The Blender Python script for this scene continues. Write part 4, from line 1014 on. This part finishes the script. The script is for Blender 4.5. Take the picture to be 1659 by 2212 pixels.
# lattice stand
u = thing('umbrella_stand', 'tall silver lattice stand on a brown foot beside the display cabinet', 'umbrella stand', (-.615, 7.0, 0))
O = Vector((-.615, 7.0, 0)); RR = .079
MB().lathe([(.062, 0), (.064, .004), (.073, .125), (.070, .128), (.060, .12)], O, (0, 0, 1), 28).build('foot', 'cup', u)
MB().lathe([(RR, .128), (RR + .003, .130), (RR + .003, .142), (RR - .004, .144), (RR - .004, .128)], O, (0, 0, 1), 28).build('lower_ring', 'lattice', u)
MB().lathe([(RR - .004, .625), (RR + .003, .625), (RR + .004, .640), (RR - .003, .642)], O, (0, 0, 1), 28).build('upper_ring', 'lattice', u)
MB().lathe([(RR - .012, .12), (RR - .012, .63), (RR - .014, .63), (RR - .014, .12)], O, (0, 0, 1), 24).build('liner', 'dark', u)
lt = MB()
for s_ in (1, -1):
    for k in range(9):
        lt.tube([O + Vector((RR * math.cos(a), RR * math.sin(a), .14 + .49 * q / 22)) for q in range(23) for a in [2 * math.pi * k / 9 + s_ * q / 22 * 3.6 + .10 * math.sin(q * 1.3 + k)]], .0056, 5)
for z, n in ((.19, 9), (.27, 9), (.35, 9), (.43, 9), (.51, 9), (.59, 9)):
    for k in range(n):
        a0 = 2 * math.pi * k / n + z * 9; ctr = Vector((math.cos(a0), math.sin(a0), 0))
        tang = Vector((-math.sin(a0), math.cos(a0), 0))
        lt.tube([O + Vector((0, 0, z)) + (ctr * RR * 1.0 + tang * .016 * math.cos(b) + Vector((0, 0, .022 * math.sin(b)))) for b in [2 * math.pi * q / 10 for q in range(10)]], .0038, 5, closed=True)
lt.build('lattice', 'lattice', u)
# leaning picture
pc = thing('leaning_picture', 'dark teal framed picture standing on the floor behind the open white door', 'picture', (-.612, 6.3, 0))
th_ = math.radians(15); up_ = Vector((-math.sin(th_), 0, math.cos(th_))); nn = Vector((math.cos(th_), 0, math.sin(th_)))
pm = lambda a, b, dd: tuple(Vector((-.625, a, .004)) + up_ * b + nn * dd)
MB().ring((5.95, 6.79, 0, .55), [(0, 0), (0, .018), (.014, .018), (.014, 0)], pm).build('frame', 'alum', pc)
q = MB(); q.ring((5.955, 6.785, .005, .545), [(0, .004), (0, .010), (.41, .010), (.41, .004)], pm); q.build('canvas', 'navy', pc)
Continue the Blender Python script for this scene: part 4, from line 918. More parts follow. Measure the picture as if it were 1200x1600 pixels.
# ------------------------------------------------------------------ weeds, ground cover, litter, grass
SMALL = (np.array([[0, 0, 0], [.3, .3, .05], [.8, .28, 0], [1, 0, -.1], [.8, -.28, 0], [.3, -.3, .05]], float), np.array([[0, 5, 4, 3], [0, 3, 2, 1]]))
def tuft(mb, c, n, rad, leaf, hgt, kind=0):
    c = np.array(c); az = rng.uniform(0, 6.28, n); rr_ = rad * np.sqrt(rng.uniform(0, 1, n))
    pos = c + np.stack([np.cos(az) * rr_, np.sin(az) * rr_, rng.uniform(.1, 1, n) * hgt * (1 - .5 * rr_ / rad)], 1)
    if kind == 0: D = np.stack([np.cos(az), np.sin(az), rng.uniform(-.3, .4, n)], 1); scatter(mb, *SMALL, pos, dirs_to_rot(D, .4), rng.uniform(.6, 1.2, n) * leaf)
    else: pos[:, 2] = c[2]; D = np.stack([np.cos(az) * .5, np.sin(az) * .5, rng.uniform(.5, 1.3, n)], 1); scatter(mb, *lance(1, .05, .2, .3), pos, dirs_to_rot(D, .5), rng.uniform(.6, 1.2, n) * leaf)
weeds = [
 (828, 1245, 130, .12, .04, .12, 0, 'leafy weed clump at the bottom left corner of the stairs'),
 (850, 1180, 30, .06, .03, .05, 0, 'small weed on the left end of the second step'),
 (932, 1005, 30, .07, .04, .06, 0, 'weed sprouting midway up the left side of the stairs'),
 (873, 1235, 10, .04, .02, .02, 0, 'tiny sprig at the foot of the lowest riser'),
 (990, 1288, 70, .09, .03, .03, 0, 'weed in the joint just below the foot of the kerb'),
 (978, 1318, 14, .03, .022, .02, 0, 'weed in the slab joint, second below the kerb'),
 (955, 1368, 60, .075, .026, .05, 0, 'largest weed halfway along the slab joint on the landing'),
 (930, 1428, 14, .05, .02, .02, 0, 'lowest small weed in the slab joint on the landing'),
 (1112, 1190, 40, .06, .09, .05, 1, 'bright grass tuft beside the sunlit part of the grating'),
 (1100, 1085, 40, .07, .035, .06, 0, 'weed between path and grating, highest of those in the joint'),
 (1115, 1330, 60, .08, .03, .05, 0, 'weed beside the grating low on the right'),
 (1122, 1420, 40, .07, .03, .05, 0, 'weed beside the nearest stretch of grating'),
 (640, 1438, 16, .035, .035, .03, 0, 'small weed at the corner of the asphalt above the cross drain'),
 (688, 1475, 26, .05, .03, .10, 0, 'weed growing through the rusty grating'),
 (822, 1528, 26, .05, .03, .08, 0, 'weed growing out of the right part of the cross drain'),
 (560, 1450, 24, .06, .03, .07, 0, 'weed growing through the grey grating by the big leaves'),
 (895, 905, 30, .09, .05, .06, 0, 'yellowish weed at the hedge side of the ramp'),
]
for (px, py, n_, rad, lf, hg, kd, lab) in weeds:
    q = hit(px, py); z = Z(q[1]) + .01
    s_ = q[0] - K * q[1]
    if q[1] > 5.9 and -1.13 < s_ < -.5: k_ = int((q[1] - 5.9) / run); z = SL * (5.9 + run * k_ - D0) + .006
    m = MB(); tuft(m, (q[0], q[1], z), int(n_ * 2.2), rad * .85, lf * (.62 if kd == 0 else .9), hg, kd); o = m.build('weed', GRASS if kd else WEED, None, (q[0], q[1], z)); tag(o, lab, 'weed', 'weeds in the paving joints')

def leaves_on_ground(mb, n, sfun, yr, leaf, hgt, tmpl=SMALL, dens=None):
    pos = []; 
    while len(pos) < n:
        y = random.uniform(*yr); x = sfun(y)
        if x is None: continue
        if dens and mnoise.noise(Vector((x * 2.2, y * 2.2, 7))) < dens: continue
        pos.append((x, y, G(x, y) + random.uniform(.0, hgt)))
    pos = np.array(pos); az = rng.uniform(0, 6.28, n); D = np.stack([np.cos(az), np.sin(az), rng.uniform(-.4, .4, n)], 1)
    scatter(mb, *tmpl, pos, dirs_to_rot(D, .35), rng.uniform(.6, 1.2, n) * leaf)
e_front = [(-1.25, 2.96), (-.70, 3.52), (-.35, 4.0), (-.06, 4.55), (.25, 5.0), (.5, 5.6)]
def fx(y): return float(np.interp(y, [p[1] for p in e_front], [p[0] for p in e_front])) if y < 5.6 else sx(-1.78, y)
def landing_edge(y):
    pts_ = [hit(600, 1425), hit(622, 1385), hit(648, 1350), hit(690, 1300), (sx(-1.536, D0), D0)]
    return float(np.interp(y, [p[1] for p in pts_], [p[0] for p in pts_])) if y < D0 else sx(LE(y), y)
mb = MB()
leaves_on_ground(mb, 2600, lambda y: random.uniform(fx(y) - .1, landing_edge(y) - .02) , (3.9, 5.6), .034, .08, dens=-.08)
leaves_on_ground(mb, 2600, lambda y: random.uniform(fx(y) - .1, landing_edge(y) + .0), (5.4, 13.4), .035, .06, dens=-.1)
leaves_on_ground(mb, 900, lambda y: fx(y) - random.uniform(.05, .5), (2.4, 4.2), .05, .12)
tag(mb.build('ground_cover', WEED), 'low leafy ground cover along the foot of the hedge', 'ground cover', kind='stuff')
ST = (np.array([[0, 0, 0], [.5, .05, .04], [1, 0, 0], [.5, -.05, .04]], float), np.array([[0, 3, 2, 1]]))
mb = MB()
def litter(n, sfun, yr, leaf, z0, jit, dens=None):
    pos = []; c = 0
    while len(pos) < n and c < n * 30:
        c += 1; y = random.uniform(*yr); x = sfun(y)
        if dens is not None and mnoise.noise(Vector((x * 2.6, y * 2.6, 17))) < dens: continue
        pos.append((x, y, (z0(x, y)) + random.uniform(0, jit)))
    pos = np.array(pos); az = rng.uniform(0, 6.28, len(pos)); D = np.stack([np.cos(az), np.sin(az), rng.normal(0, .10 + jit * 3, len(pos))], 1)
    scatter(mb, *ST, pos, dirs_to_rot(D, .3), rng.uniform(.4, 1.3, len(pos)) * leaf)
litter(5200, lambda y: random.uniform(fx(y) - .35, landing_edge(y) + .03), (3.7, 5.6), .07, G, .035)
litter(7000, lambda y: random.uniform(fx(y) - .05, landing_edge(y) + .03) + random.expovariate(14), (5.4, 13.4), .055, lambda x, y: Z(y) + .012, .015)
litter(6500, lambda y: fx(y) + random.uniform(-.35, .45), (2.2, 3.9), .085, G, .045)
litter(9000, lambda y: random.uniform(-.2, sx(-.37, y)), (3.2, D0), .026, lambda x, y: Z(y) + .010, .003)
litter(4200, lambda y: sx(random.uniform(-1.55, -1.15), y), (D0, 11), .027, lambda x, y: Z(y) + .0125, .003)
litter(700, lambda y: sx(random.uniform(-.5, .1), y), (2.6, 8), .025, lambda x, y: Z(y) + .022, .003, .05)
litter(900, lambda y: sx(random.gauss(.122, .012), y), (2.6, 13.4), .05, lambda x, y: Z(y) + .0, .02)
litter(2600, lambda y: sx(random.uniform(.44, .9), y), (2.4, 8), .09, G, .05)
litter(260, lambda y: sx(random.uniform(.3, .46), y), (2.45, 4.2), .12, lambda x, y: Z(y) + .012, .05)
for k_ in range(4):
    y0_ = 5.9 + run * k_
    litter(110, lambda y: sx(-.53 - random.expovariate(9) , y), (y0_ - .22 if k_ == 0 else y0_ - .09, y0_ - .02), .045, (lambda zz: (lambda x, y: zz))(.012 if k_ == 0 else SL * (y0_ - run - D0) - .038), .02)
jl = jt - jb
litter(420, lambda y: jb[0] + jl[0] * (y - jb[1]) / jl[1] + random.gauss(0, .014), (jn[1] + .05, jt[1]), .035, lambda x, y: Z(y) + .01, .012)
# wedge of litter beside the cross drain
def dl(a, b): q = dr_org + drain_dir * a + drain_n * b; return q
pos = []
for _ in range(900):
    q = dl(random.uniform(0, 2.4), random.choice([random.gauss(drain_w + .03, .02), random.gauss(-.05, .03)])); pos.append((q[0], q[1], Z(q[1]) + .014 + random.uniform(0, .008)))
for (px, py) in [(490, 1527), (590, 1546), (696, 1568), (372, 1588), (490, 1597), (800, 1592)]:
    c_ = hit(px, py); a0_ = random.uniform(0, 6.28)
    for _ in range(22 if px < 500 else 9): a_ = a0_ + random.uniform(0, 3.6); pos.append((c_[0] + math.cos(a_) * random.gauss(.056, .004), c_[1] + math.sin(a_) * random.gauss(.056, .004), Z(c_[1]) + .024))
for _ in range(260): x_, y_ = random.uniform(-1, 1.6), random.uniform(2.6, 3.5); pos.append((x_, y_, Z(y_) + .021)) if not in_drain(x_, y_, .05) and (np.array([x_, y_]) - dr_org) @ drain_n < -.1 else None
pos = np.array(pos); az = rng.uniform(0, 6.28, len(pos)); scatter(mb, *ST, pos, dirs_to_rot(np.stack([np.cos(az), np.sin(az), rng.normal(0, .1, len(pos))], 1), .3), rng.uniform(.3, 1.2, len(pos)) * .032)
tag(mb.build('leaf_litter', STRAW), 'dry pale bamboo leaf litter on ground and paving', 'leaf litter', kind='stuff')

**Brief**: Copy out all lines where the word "Python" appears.

**Answer**:
The Blender Python script for this scene continues. Write part 4, from line 1014 on. This part finishes the script. The script is for Blender 4.5. Take the picture to be 1659 by 2212 pixels.
Continue the Blender Python script for this scene: part 4, from line 918. More parts follow. Measure the picture as if it were 1200x1600 pixels.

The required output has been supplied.